E invero, con riguardo alla parità di trattamento retributivo di lavoratori che svolgono le stesse mansioni, si segnala una pronuncia del Tribunale di Aosta del 5.1.2016 che ha accertato la disparità e dunque l’illegittimità del trattamento salariale riconosciuto dal datore di lavoro a un dirigente rispetto alle retribuzioni degli altri quattro dirigenti suoi colleghi e alle retribuzioni percepite da alcuni impiegati e, per l’effetto, ha riconosciuto al lavoratore il diritto “al risarcimento del danno patito a causa dell’illegittima discriminazione retributiva subita” (si vedano anche Cass. 7.5.2013 n. 10550 e Trib. Roma 6.3.2018 n. 1657 che hanno attribuito rilievo al principio della parità di trattamento dinnanzi ad analoghe condotte disciplinarmente rilevanti).
Un altro più frequente escamotage giudiziario mediante il quale si sta introducendo surrettiziamente un principio di uguaglianza retributiva tra i lavoratori muove da una concezione sempre più ampia ed elastica della nozione di “discriminazione” e della relativa prova.
Mentre fino a pochi anni fa la “discriminazione” sul piano retributivo doveva essere per la giurisprudenza unanime rigorosamente provata e costituire il motivo “unico e determinante” della disparità di trattamento, in tempi recenti essa può essere provata nelle aule di giustizia “con mere presunzioni” e ancorché non sia il motivo “unico e determinante”.
Secondo la Corte di Cassazione, infatti, è sufficiente che il lavoratore alleghi “elementi fattuali che, anche se privi delle caratteristiche di gravità, precisione e concordanza, rendano plausibile l’esistenza della discriminazione” (si veda da ultimo Cass. 24.6.2024 n. 17267).
Si tratta di una via indiretta per pervenire al risultato della parità di trattamento attraverso una estensione della portata e della possibilità probatoria della discriminazione.
Stante quanto precede, si rivela sempre più urgente e auspicabile una seria e aperta riflessione sulla questione al fine di contemperare i principi costituzionali di uguaglianza (art. 3 Cost.) e di proporzionalità e adeguatezza della retribuzione (art. 36 Cost.) con il principio di libertà dell’iniziativa economica privata (art. 41 Cost.) e con le più recenti norme e sentenze comunitarie ricercando un ragionevole contemperamento che tenga conto di un contesto lavorativo e occupazionale fortemente mutato; e che consideri altresì il notevole indebolimento del potere di acquisto registrato dai lavoratori negli ultimi anni anche per effetto delle note dinamiche inflattive.

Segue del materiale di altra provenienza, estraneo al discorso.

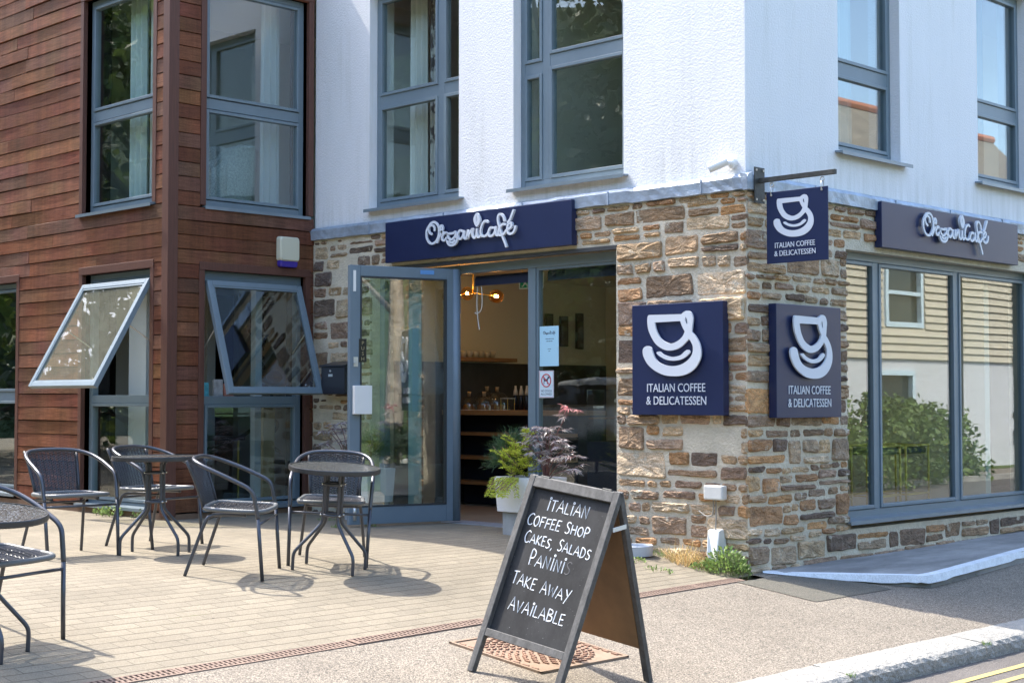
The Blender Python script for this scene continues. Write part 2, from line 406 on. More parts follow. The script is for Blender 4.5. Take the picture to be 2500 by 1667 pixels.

Al riguardo, una volta assicurato che effettivamente “la retribuzione [sia] proporzionata alla quantità e qualità del lavoro”, che sia “sufficiente ad assicurare” al lavoratore e alla sua famiglia “un’esistenza libera e dignitosa” ex art. 36 Cost., e che vengano represse le reali ed effettive discriminazioni, pare eccessivo e inadeguato postulare un generale principio di “parità di trattamento” tra tutti i lavoratori introducendo di fatto un sistema nel quale non avrebbe legittimità neppure l’evangelica parabola degli operai della vigna dell’ultima ora.
Un opportuno confronto sulla tematica e su tutte le sue implicazioni dovrebbe anzitutto avvenire in sede collettiva mediante un serio e approfondito esame con le rappresentanze sindacali dei lavoratori e delle aziende, o al limite nelle aule parlamentari nel rispetto del principio di trasparenza e tenendo realmente conto di tutti i fattori in gioco.